De quoi agacer les opposants au régime de Macky Sall ? Certainement, à la lecture de la sortie du leader du Grand Parti (Gp) dans le quotidien «La Tribune». D’après Malick Gackou, «le Fmi doit s’adresser sérieusement au peuple sénégalais. (Car) on ne peut pas affirmer que la croissance annoncée par le gouvernement n’est pas inclusive et déclarer que le Sénégal est sur la bonne voie du développement économique et social. La vérité est que notre croissance n’est pas inclusive parce que non-attractive du point de vue de l’employabilité de l’économie et de la création de richesses pour la population». Il pousse le bouchon plus loin : «Il s’agit plutôt de demander aux représentants du Fmi au Sénégal d’arrêter de nous faire croire à de faux espoirs sur la base des agrégats macroéconomiques du Sénégal déjà annoncés par le gouvernement. Je ne comprends pas d’ailleurs cette propension subtile des représentants du Fmi à être toujours en phase avec le gouvernement sur toutes les questions économiques».
Nous comprenons parfaitement la préoccupation de l’ancien ministre du Commerce tout en lui faisant, toutefois, remarquer qu’il ne faut pas s’attendre de la part du Fmi, de la Banque Mondiale, de l’Ue, de la Cedeao, de l’Uemoa, de cesser d’enrober leurs recommandations ou avis dans des formules diplomatiques qui ressemblent fort à de la langue de bois.

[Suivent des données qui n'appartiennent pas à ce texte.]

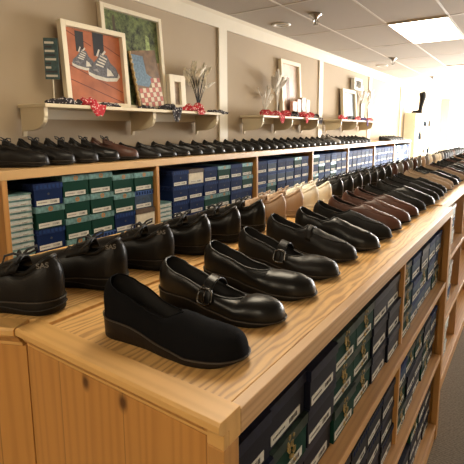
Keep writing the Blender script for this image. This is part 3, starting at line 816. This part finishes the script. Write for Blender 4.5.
def lean(t, base, w, h, deg, rz=0.):
    """thing built with its picture in local y (width) / z (height), facing +x, leaning back"""
    t.location = base; t.rotation_euler = (0, -D(deg), D(rz)); return t
def frame(label, y, w, h, dep, wid, deg, x, z=LZ, m='lightwood', rz=0., cat='picture frame', name='picture_frame', group=None):
    t = root(name, label, cat)
    if group: t['group'] = group
    bm = bmesh.new()
    for q in ((-w/2, -w/2+wid, 0, h), (w/2-wid, w/2, 0, h), (-w/2+wid, w/2-wid, 0, wid), (-w/2+wid, w/2-wid, h-wid, h)):
        box(bm, 0, dep, q[0], q[1], q[2], q[3])
    obj('frame_moulding', bm, M[m], t, bevel=.002)
    lean(t, (x, y, z+math.sin(D(deg))*0), w, h, deg, rz)
    return t
def poly(bm, pts, x, mi):
    vs = [bm.verts.new((x, a, b_)) for a, b_ in pts]; f = bm.faces.new(vs); f.material_index = mi
def pmat(name, col, var=.15, vs=30., rough=.45): return plain(name, col, rough, var=var, vscale=vs)
# picture 1: grey trainers on an orange wooden step
w, h = .52, .545
t = frame('cream box-framed photograph of grey trainers standing on orange wood', 1.965, w, h, .045, .034, 4, -2.575, rz=0)
bm = bmesh.new(); x0 = .012
poly(bm, [(-w/2+.01, .01), (w/2-.01, .01), (w/2-.01, h-.01), (-w/2+.01, h-.01)], x0, 0)
a, b_ = w-.08, h-.08
def Q(u, v): return (-a/2+u*a, .04+v*b_)
for s0_, s1_ in (((0, .30), (1, -.12)), ((0, .50), (1, .16)), ((0, .97), (.45, .80)), ((.55, .9), (1, .72))):
    (u0, v0), (u1, v1) = s0_, s1_
    v1 = max(v1, 0.0) if v1 < 0 else v1
    poly(bm, [Q(u0, v0), Q(u1, v1), Q(u1, v1+.014), Q(u0, v0+.014)], x0+.0006, 1)
def shoe_pic(du, dv, s):
    def R(pts, mi, dx): poly(bm, [Q(du+s*p[0], dv+s*p[1]) for p in pts], x0+dx, mi)
    R([(.12, .38), (.34, .38), (.36, .85), (.12, .85)], 2, .0012)                         # trouser leg
    R([(-.02, .05), (.10, 0), (.34, -.03), (.58, -.01), (.66, .07), (.64, .13), (.04, .15), (-.03, .11)], 4, .0018)   # sole
    R([(-.02, .10), (.12, .06), (.35, .03), (.6, .05), (.63, .12), (.58, .22), (.46, .30), (.40, .42), (.26, .44), (.18, .34), (.10, .26), (0, .18)], 3, .0024)
    R([(.36, .06), (.52, .08), (.46, .16), (.38, .20)], 4, .003); R([(.06, .14), (.2, .11), (.16, .17)], 5, .003)
    for k in range(4): R([(.14+.035*k, .23+.05*k), (.30+.03*k, .20+.045*k), (.305+.03*k, .225+.045*k), (.145+.035*k, .255+.05*k)], 4, .0034)
    R([(.16, .38), (.22, .50), (.25, .49), (.2, .37)], 4, .0036); R([(.28, .42), (.36, .50), (.38, .47), (.31, .40)], 4, .0036)
shoe_pic(.10, .46, .62); shoe_pic(.38, .34, .88)
obj('photo_print', bm, [pmat('print_orange_wood', (.36, .105, .04), .25, 9.), pmat('print_dark_line', (.12, .03, .015)), pmat('print_black', (.012, .012, .016)), pmat('print_grey', (.10, .10, .115), .4, 60.),
                        pmat('print_offwhite', (.55, .52, .45)), pmat('print_mid', (.25, .24, .24))], t, recalc=False)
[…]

En effet, quand le Fmi souhaite «une croissance soutenue» dans le temps, il veut dire dans un langage imagé que le Sénégal a une économie extravertie qui ne profite pas encore aux Sénégalais. En langage moins codé, le Fmi veut nous dire que nous n’avons pas une croissance inclusive parce que pour l’essentiel portée par le tertiaire. En effet, tant que la croissance n’est pas portée par des secteurs qui créent de l’emploi (Agriculture et industrie), on reste dans la croissance appauvrissante. Il faut que nous cessions d’être éblouis par des taux de croissance importants. Car, la plus-value est créée avec des entreprises, filiales de sociétés-mères basées à l’extérieur qui transfèrent sans limite tous leurs bénéfices. Et dans ces conditions, un taux de croissance élevé ne se traduit pas par une réduction de la pauvreté. La preuve, d’après les données de l’Enquête de suivi de la pauvreté au Sénégal (Esps II) de l’Agence nationale de la statistique et de la démographie (Ansd), 6 367 733 personnes, soit 46,7% de la population sénégalaise vivent en-dessous du seuil de pauvreté, malgré les taux de croissance annoncés.

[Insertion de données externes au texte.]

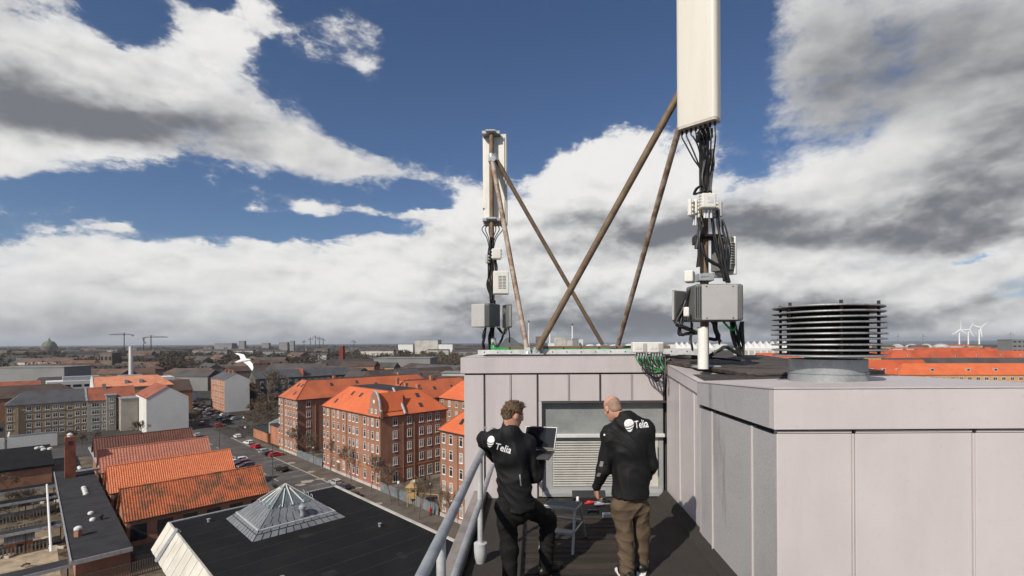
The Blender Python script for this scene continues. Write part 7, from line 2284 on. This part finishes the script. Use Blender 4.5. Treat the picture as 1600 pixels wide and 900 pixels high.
S.cone(pe2 + V(0, 0, .05), pe2 + V(0, 0, -.05), .14, .148, .05, (bn, .8))
S.chain([tuple(hl), tuple(kn_l), tuple(an_l + V(0, 0, -.04))], [.100, .077, .070], .04); S.chain([tuple(hr), tuple(kn_r), tuple(an_r + V(0, 0, -.03))], [.100, .076, .068], .04)
S.build('trousers', m_khaki, w2, folds(.016, 4, 40), 1)
for i, (a, fw) in enumerate(((an_l, (-.15, 1, 0)), (an_r, (.3, .95, 0)))):
    S = SDF(.007); shoe(S, a, fw, ZF + .03, r=.047); so_, _b2 = S.build('shoe', m_shoe, w2)
    f3 = Vector(fw).normalized()
    k = MB(); c0 = V(a.x, a.y, 0) - f3 * .09; c1_ = V(a.x, a.y, 0) + f3 * .22; sd = V(-f3.y, f3.x, 0)
    pts = []
    for t in range(14):
        an = 2 * math.pi * t / 14; cc_ = c0 if math.cos(an) < 0 else c1_
        pts.append(V(cc_.x, cc_.y, ZF + .015) + f3 * math.cos(an) * .03 + sd * math.sin(an) * (.044 if math.cos(an) < 0 else .05))
    k.extr(pts, V(0, 0, .024)); k.build('sole', m_print, so_)
    k = MB(); k.bbox((a.x - .012, a.y - .086, ZF + .06), (a.x + .012, a.y - .07, ZF + .085), .004); k.build('heel_tab', mat('red_tab', (.45, .03, .04), .5), so_)
r_, f_, u_ = frame_of(f2)
S = SDF(.005)
S.ell(tuple(hc2 - f_ * .013 + u_ * .030), [tuple(r_), tuple(f_), tuple(u_)], (.0775, .0975, .088), .01)
S.ell(tuple(hc2 - f_ * .05 - u_ * .03), [tuple(r_), tuple(f_), tuple(u_)], (.062, .05, .05), .02)
S.cut(tuple(hc2 + u_ * .052 - f_ * .03), tuple((u_ + f_ * .35).normalized())); S.cut(tuple(hc2 + f_ * .005), tuple(f_)); S.cut(tuple(hc2 - u_ * .065), tuple(-u_))
S.build('cropped_hair', m_stub, w2)
for s in (-1, 1):
    k = MB(); c = hc2 + r_ * s * .032 + f_ * .083 - u_ * .002; k.lathe([(.001, -.011), (.008, -.008), (.011, 0), (.008, .008), (.001, .011)], c, 8); k.build('eye', m_dark, w2, smooth='all')
ex2 = Vector((.985, 0, .07)); ey2 = Vector((-.07, 0, .995))
logo(jk2, [jbv2], 983.5, 665, .122, 992.5, 669.5, .098, Yb_ - .1, ex2, ey2, Vector((-.1, 1, 0)), .72, 1.5)
def patch(px, py, w, h, m, nm, tilt=0):
    q = MB()
    for j in range(4):
        for i in range(4): q.v.append(((i / 3 - .5) * w + (j / 3 - .5) * tilt, (j / 3 - .5) * h, 0))
    q.f = [(j * 4 + i, j * 4 + i + 1, j * 4 + i + 5, j * 4 + i + 4) for j in range(3) for i in range(3)]; q.m = [0] * 9
    decal(nm, q, J(px, py, Yb_ - .1), V(1, 0, 0), V(0, 0, 1), V(0, 1, 0), [jbv2], m, jk2)
m_refl = mat('reflective_patch', (.22, .19, .20), .5, .15, 8)
patch(941.5, 728, .028, .05, m_refl, 'sleeve_patch', .012); patch(937.5, 746, .026, .045, m_refl, 'sleeve_patch', .012); patch(945.5, 681, .012, .016, m_print, 'sleeve_mark', .003)

# ------------------------------------------------------------------ step stool, tool case
m_alu = mat('brushed_aluminium', (.36, .37, .38), .4, .12, 8, metal=.6)
sc = J(880, 789, 5.42); sc.z = ZF + .014
stool = empty('step_stool', sc, 'folding aluminium step stool with two steps beside the left worker', 'step stool')
lx = V(.93, -.36, 0).normalized(); ly = V(.36, .93, 0)
MS = Matrix(((lx.x, ly.x, 0, sc.x), (lx.y, ly.y, 0, sc.y), (0, 0, 1, sc.z), (0, 0, 0, 1)))
TOPH = .46
k = MB(); k.bbox((-.19, -.115, TOPH - .035), (.19, .115, TOPH), .006, MS); tp = k.build('top_step', m_alu, stool)
for i in range(7):
    q = MB(); y_ = -.095 + i * .0315; q.box((-.18, y_ - .007, TOPH + .0005), (.18, y_ + .007, TOPH + .004), MS); q.build('grip_rib', m_box_d, tp)
for sx in (-1, 1):
    for sy in (-1, 1):
        a = MS @ V(sx * .165, sy * .10, TOPH - .03); b = MS @ V(sx * .185, sy * .26, .02)
        q = MB(); q.tube([a, b], .016, 8); lg = q.build('leg', m_alu, stool)
        q = MB(); q.tube([b, b + (b - a).normalized() * .03], .020, 8); q.build('foot', m_dark, lg)
for sy in (-1, 1):
    q = MB(); y_ = sy * .185; q.bbox((-.175, y_ - (.07 if sy < 0 else .012), .215), (.175, y_ + (.03 if sy < 0 else .012), .24), .005, MS); q.build('lower_step' if sy < 0 else 'cross_bar', m_alu, stool)
for sx in (-1, 1):
    q = MB(); q.tube([MS @ V(sx * .18, -.2, .23), MS @ V(sx * .18, .2, .23)], .009, 6); q.build('stay', m_alu, stool)

tc_ = J(923, 797, 6.45); tc_.z = ZF + .014
case = empty('tool_case', tc_, 'open black tool case with red handled tools below the louvre', 'tool case')
k = MB()
x0, x1, y0, y1 = tc_.x - .23, tc_.x + .23, tc_.y - .14, tc_.y + .16
for lo, hi in (((x0, y0, .0), (x1, y1, .012)), ((x0, y0, .012), (x0 + .012, y1, .14)), ((x1 - .012, y0, .012), (x1, y1, .14)), ((x0 + .012, y0, .012), (x1 - .012, y0 + .012, .14)), ((x0 + .012, y1 - .012, .012), (x1 - .012, y1, .14))):
    k.box((lo[0], lo[1], tc_.z + lo[2]), (hi[0], hi[1], tc_.z + hi[2]))
k.build('tray', m_dark, case)
k = MB(); k.extr([V(x0, y1 + .002, tc_.z + .12), V(x0, y1 + .012, tc_.z + .12), V(x0, y1 + .10, tc_.z + .21), V(x0, y1 + .085, tc_.z + .21)], V(x1 - x0, 0, 0)); k.build('lid', m_dark, case)
k = MB(); k.tube([V(tc_.x - .06, y0 - .02, tc_.z + .05), V(tc_.x - .06, y0 - .04, tc_.z + .09), V(tc_.x + .06, y0 - .04, tc_.z + .09), V(tc_.x + .06, y0 - .02, tc_.z + .05)], .01, 8); k.build('handle', m_dark, case)
m_redp = mat('red_plastic', (.5, .025, .03), .4); m_grnp = mat('green_plastic', (.03, .16, .09), .5)
def tool(label, a, b, r, m):
    root = empty('hand_tool', a, label, 'tool')
    a, b = Vector(a), Vector(b)
    k = MB(); k.tube([a, a.lerp(b, .1), a.lerp(b, .45), a.lerp(b, .5)], [r * .8, r, r * .95, r * .6], 10); k.build('handle', m, root, smooth=True)
    k = MB(); k.tube([a.lerp(b, .5), b], r * .35, 8); k.build('shank', m_galv, root)
tz = tc_.z
tool('red handled screwdriver lying across the tool case', (x0 + .14, y0 + .03, tz + .15), (x0 + .38, y0 + .10, tz + .16), .016, m_redp)
tool('second red handled tool lying in the tool case', (x0 + .18, y0 + .12, tz + .145), (x0 + .36, y0 + .06, tz + .15), .015, m_redp)
tool('long grey tool with silver shank at the right of the tool case', (x0 + .26, y0 - .03, tz + .16), (x0 + .52, y0 + .02, tz + .15), .018, m_galv)
tool('green handled tool standing in the tool case', (x0 + .08, y0 + .1, tz + .16), (x0 + .06, y0 + .12, tz + .03), .018, m_grnp)
can = empty('spray_can', (x0 + .04, y0 + .05, tz), 'small dark can with white cap at the left of the tool case', 'can')
k = MB(); k.lathe([(.03, .012), (.032, .02), (.032, .17), (.02, .185)], (x0 + .05, y0 + .06, tz), 14); k.build('can', m_box_d, can, smooth=True)
k = MB(); k.lathe([(.018, .185), (.018, .225), (.012, .23)], (x0 + .05, y0 + .06, tz), 12); k.build('cap', m_print, can, smooth=True)
k = MB(); k.bbox((x1 - .10, y0 - .09, tz), (x1 + .05, y0 - .02, tz + .05), .006); tag(k.build('spare_box', m_galv), 'low grey metal box on the deck right of the tool case', 'box')

# ------------------------------------------------------------------ gull
YG = 22.0
m_gull = mat('gull_white', (.72, .72, .71), .7, .06, 3); m_gull_g = mat('gull_grey', (.45, .46, .47), .7, .1, 3)
def g_(x, y, dy=0): return P(240 + x / 6.667, 530 + y / 6.667, YG + dy)
gull = empty('gull', g_(920, 230), 'white gull gliding with bent wings over the town', 'bird')
S = SDF(.012)
S.chain([tuple(g_(850, 240)), tuple(g_(880, 236)), tuple(g_(920, 226, -.02)), tuple(g_(965, 218, -.06)), tuple(g_(995, 214, -.1))], [.018, .05, .085, .07, .035], .03)
S.ell(tuple(g_(1000, 214, -.12)), np.eye(3), (.05, .045, .042), .03)
bd, _x = S.build('body', m_gull, gull)
def wing(top, dyt, nm):
    n = len(top); mb = MB()
    up_ = [g_(x, y, d) + V(0, -.012, .012) for (x, y), d in zip(top, dyt)]; dn = [g_(x, y, d) + V(0, .012, -.012) for (x, y), d in zip(top, dyt)]
    mb.add(up_ + dn, [tuple(range(n)), tuple(range(2 * n - 1, n - 1, -1))] + [(i, n + i, n + (i + 1) % n, (i + 1) % n) for i in range(n)])
    mb.build(nm, m_gull, gull)
wing([(845, 148), (885, 150), (940, 160), (960, 190), (955, 222), (912, 226), (905, 200), (895, 172)], (.35, .3, .2, .1, 0, 0, .1, .2), 'wing')
wing([(912, 228), (968, 212), (1005, 224), (1032, 262), (1041, 300), (1028, 331), (1012, 312), (985, 276), (950, 248)], (0, 0, -.1, -.2, -.3, -.35, -.3, -.2, -.1), 'wing')
k = MB(); a_, b_ = g_(1008, 214, -.14), g_(1022, 214, -.17); k.tube([a_, b_], .012, 6, r1=.003); k.build('beak', mat('beak', (.5, .35, .05), .5), gull)

# ------------------------------------------------------------------ person in red on the pavement
pz = G(673, 806, .13)
pr1 = empty('person', pz, 'small figure in a red coat walking beside the board fence', 'person')
S = SDF(.02)
S.ell(tuple(pz + V(0, 0, 1.62)), np.eye(3), (.10, .11, .13), .03); S.cone(pz + V(0, 0, 1.5), pz + V(0, 0, 1.0), .10, .14, .05)
for s in (-1, 1):
    S.chain([tuple(pz + V(s * .17, 0, 1.38)), tuple(pz + V(s * .22, -.02, 1.1)), tuple(pz + V(s * .2, .1, .86))], [.05, .045, .035], .03)
    S.chain([tuple(pz + V(s * .08, 0, .9)), tuple(pz + V(s * .09, s * .08, .48)), tuple(pz + V(s * .09, s * .18, .06))], [.08, .06, .05], .03)
    S.cone(pz + V(s * .09, s * .18, .05), pz + V(s * .09, s * .18 + .14, .04), .05, .04, .02)
S.build('body', m_btrous, pr1)
S = SDF(.02)
S.cone(pz + V(0, 0, 1.42), pz + V(0, 0, .75), .17, .24, .06)
for s in (-1, 1):
    S.chain([tuple(pz + V(s * .17, 0, 1.38)), tuple(pz + V(s * .23, -.02, 1.1)), tuple(pz + V(s * .21, .1, .9))], [.09, .08, .065], .04)
S.ell(tuple(pz + V(0, 0, 1.56)), np.eye(3), (.13, .13, .13), .04)
S.build('red_coat', mat('red_coat', (.45, .015, .02), .8, .15, 3), pr1)

# ------------------------------------------------------------------ thin haze over the town
hz = MB(); hz.box((-46000, -3200, -2.0), (46000, 46000, 260.0))
m_hz = bpy.data.materials.new('haze'); m_hz.use_nodes = True
_n = m_hz.node_tree.nodes; _n.clear()
_v = _n.new('ShaderNodeVolumePrincipled'); _v.inputs['Color'].default_value = (.80, .86, .95, 1); _v.inputs['Density'].default_value = 0.00004; _v.inputs['Anisotropy'].default_value = .2
_o = _n.new('ShaderNodeOutputMaterial'); m_hz.node_tree.links.new(_v.outputs[0], _o.inputs['Volume'])
tag(hz.build('haze', m_hz), kind='stuff')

L’autre exemple, c’est le paiement d’une dette des fournisseurs de l’Etat pour un montant de 100 milliards de francs Cfa et pourtant, certaines Pme tirent la langue et des citoyens continuent à chantonner que «deuk bi dafa Macky». Simplement parce que la croissance n’est pas portée par les secteurs porteurs. Pour l’instant, ce sont les services qui la portent. C’est-à-dire les télécommunications, les banques, le transport, les services de manière générale qui vont dans les poches de quelques-uns plutôt que dans la grande masse des Sénégalais.
Pour l’année 2015, le secteur secondaire s’est bien comporté et cela s’explique par l’arrivée du groupe Indorama, actionnaire majoritaire des Industries chimiques du Sénégal (Ics), d’un montant de 200 millions de dollars (100 milliards de francs Cfa). Mais cette croissance est au profit du groupe indien qui génère les bénéfices qui transfèrent la totalité, sans possibilité de réinvestissements au profit de l’emploi.
Quand, dans son rapport de janvier 2016, le Fmi estime qu’il «est plus efficient pour le Sénégal d’améliorer le climat des investissements que d’accorder des exonérations fiscales» (ce qui est repris par Mansoor dans sa conférence de presse quand il invite à «s’assurer que tout le monde paie ses impôts»), on ne peut pas être plus explicite. Et sur ce registre, le Fmi et Ousmane Sonko, le leader du Pastef qui vient d’être révoqué de la Fonction publique pour «manquements à l’obligation de réserve», disent la même chose. Le premier le dit dans un langage diplomatique et l’autre dans un langage d’homme politique, pour ne pas dire de politicien. En effet, malgré des mesures incitatives généreuses et des dépenses fiscales élevées (1436 milliards de F Cfa entre 2008 et 2013), les Investissements directs étrangers (Ide) et les investissements privés productifs sont encore faibles au Sénégal, comparés à d’autres pays de même niveau de développement. Donc, le Sénégal gagnerait à évaluer l’avantage de chaque dépense fiscale par rapport au coût et envisager de réformer les mesures d’incitation plus vastes plutôt que d’accorder des remises et exonérations fiscales à certaines entreprises. Le Fmi juge que le nouveau Code général des impôts représente une amélioration majeure par rapport à la multitude d’incitations fiscales qui existaient précédemment, les dépenses fiscales restent importantes. Elles ont été de 533 milliards en 2013 contre 223 milliards avec l’ancien Code général des impôts (Cgi).